The Government Accountability Office (GAO) recently conducted a review regarding large bank strategies for entering bankruptcy, if needed, and addressing related legal and financial obstacles.
After consulting with financial industry experts, the GAO report determined the strategies were likely to work if the bankruptcy were isolated to a single institution, but unlikely to work in the context of another widespread financial crisis.
The GAO said the five U.S. global systemically important bank holding companies (GSIB) in the review incorporated procedures and other controls in their 2017 resolution plans to mitigate financial and legal obstacles to orderly resolution under the U.S. Bankruptcy Code (Code).
GAO reviewed and analyzed academic and industry studies on resolution of large financial firms; public sections of GSIB resolution plans; laws, regulations and regulatory guidance on GSIB resolution plans; and proposals to amend the Code.

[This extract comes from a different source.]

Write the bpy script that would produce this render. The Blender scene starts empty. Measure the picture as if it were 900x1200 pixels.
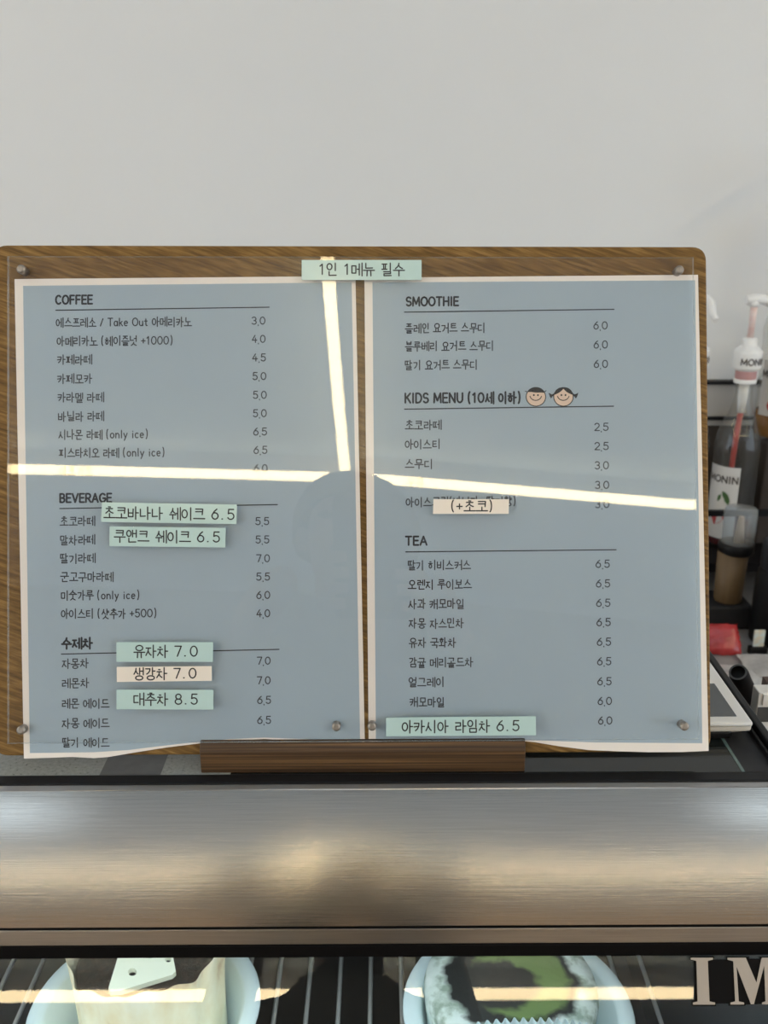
import bpy, bmesh, math, random
from mathutils import Vector, Matrix
random.seed(4)
SC = bpy.context.scene
COL = SC.collection

# ------------------------------------------------------------------ camera, world, lights, exposure
PITCH, ROLL, D, CZ = math.radians(18.5), math.radians(0.3), 0.578, 1.4863
FWD = Vector((0, math.cos(PITCH), -math.sin(PITCH)))
UP0 = Vector((0, math.sin(PITCH), math.cos(PITCH)))
RT0 = Vector((1, 0, 0))
RT = RT0 * math.cos(ROLL) - UP0 * math.sin(ROLL)
UP = RT0 * math.sin(ROLL) + UP0 * math.cos(ROLL)
CAM = Vector((0, 0, CZ))
cam = bpy.data.cameras.new('camera')
cam.sensor_width = 36
cam.lens = 33
cam.clip_start = 0.02
cam.dof.use_dof = True
cam.dof.focus_distance = D
cam.dof.aperture_fstop = 15
cam_o = bpy.data.objects.new('camera', cam)
COL.objects.link(cam_o)
m3 = Matrix((RT, UP, -FWD)).transposed()
cam_o.matrix_world = Matrix.Translation(CAM) @ m3.to_4x4()
SC.camera = cam_o

w = bpy.data.worlds.new('daylight')
SC.world = w
w.use_nodes = True
w.node_tree.nodes['Background'].inputs[0].default_value = (0.73, 0.865, 1.0, 1)
w.node_tree.nodes['Background'].inputs[1].default_value = 3.0
SC.view_settings.view_transform = 'Standard'
SC.view_settings.look = 'None'
SC.view_settings.gamma = 1
SC.view_settings.use_curve_mapping = False
SC.view_settings.exposure = 0.0
SC.cycles.use_denoising = True
SC.cycles.max_bounces = 10
SC.cycles.transparent_max_bounces = 24
BAR_E = 29.0
PANEL_E = 1.9
CASE_W = 0.20


# ------------------------------------------------------------------ materials
def mat(name, col=(.5, .5, .5), rough=.5, metal=0.0, spec=.5, alpha=None, **kw):
    m = bpy.data.materials.new(name)
    m.use_nodes = True
    b = m.node_tree.nodes['Principled BSDF']
    b.inputs['Base Color'].default_value = (*col, 1)
    b.inputs['Roughness'].default_value = rough
    b.inputs['Metallic'].default_value = metal
    b.inputs['Specular IOR Level'].default_value = spec
    for k, v in kw.items():
        b.inputs[k].default_value = v
    return m


def N(m, t, **kw):
    n = m.node_tree.nodes.new(t)
    for k, v in kw.items():
        setattr(n, k, v)
    return n


def L(m, a, b):
    m.node_tree.links.new(a, b)


def ramp(m, fac, stops):
    r = N(m, 'ShaderNodeValToRGB')
    e = r.color_ramp.elements
    e[0].position, e[0].color = stops[0][0], (*stops[0][1], 1)
    e[1].position, e[1].color = stops[-1][0], (*stops[-1][1], 1)
    for p, c in stops[1:-1]:
        k = e.new(p)
        k.color = (*c, 1)
    L(m, fac, r.inputs[0])
    return r.outputs[0]


def noise(m, scale=(1, 1, 1), ns=5.0, detail=4, rot=(0, 0, 0), rough=.6, dist=0.0):
    tc = N(m, 'ShaderNodeTexCoord')
    mp = N(m, 'ShaderNodeMapping')
    if any(rot):
        mp.vector_type = 'TEXTURE'
        scale = tuple(1 / c for c in scale)
    mp.inputs['Scale'].default_value = scale
    mp.inputs['Rotation'].default_value = rot
    L(m, tc.outputs['Object'], mp.inputs[0])
    n = N(m, 'ShaderNodeTexNoise')
    n.inputs['Scale'].default_value = ns
    n.inputs['Detail'].default_value = detail
    n.inputs['Roughness'].default_value = rough
    n.inputs['Distortion'].default_value = dist
    L(m, mp.outputs[0], n.inputs[0])
    return n.outputs[0]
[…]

According to the report, most experts said a GSIB likely could execute its single point-of-entry (SPOE) strategy successfully if its failure impacted only itself, but most viewed success as unlikely if the failure occurred during a widespread market disruption. Some experts said it was important not to repeal the Orderly Liquidation Authority of the Dodd-Frank Wall Street Reform and Consumer Protection Act (Dodd-Frank Act), which allows the federal government, if warranted, to resolve a GSIB outside the Code.